W historycznej sali Zgromadzenia Narodowego Karol Nawrocki oficjalnie objął dziś urząd Prezydenta Rzeczypospolitej Polskiej. Uroczystość rozpoczęła się od złożenia przysięgi przewidzianej w Konstytucji. Zgodnie z art. 130 nowy prezydent oświadczył: „Obejmując z woli Narodu urząd Prezydenta Rzeczypospolitej Polskiej, uroczyście przysięgam, że dochowam wierności postanowieniom Konstytucji, będę strzegł niezłomnie godności Narodu, niepodległości i bezpieczeństwa Państwa, a dobro Ojczyzny oraz pomyślność obywateli będą dla mnie zawsze najwyższym nakazem”.
Tradycyjnie zakończył przysięgę słowami: „Tak mi dopomóż Bóg”.
W wydarzeniu wzięli udział najważniejsi przedstawiciele władz państwowych, w tym ustępujący prezydent Andrzej Duda wraz z małżonką Agatą Kornhauser–Dudą.
Chwilę po zaprzysiężeniu Karol Nawrocki wygłosił swoje pierwsze orędzie do narodu. Rozpoczął od powitania Polaków w kraju i za granicą:„Rzeczpospolita Polska jest dobrem wspólnym obywateli, a władzę sprawuje naród. Witam naród polski! W granicach Rzeczypospolitej i poza granicami Rzeczypospolitej!”
Prezydent zadeklarował, że będzie rzecznikiem Polaków pragnących suwerennej i bezpiecznej ojczyzny.
„Będę głosem tych, którzy chcą Polski suwerennej, Polski, która jest w Unii Europejskiej, ale która nie jest Unią Europejską. Jest Polską i pozostanie Polską” – podkreślił w swoim wystąpieniu.
Zapowiedział realizację programu wyborczego obejmującego strategiczne inwestycje, w tym powrót do pierwotnej koncepcji Centralnego Portu Komunikacyjnego. Jak zapowiedział, projekt ustawy w tej sprawie ma trafić do Sejmu już następnego dnia, aby – jak powiedział – „znaleźć swoje gospodarcze koło zamachowe na kolejne dekady”.

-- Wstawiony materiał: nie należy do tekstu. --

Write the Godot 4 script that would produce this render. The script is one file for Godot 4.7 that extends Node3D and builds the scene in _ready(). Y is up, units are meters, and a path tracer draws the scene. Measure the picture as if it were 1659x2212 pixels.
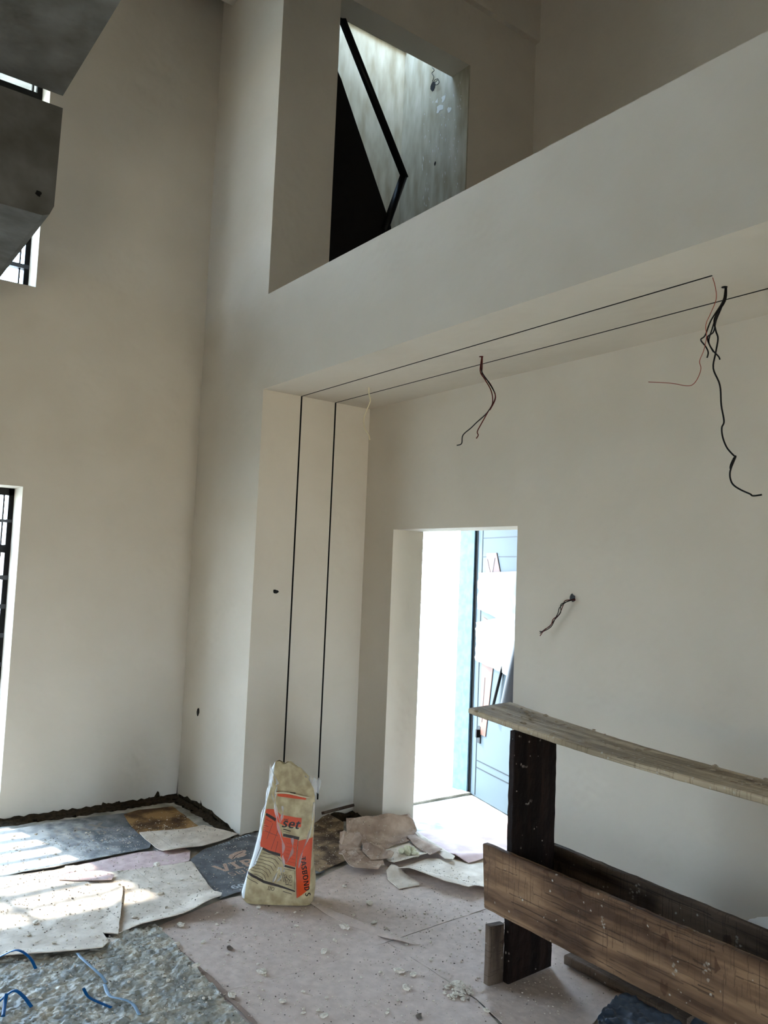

Karol Nawrocki odniósł się także do kwestii praworządności i bezpieczeństwa obywateli. Zaznaczył, że państwo nie może być uznawane za praworządne, gdy nie funkcjonuje w nim legalnie wybrany Prokurator Krajowy. Podkreślił, że priorytetem jest dla niego stabilność konstytucyjno-prawna i sprawiedliwe wyroki dla obywateli, ważniejsze niż – jak to ujął – „samozadowolenie jednej z klas społecznych w Polsce”.
W swoim orędziu prezydent nawiązał do doświadczenia zdobytego w służbie publicznej oraz do stosunkowo krótkiej obecności w polityce. Wyraził nadzieję, że możliwe będzie ponadpartyjne porozumienie w sprawach kluczowych dla państwa. „I być może powiem to z polityczną naiwnością, ale wierzę, iż uda nam się porozumieć w sprawach zasadniczych dla Polski i wyłączyć je ze sporu politycznego” – stwierdził.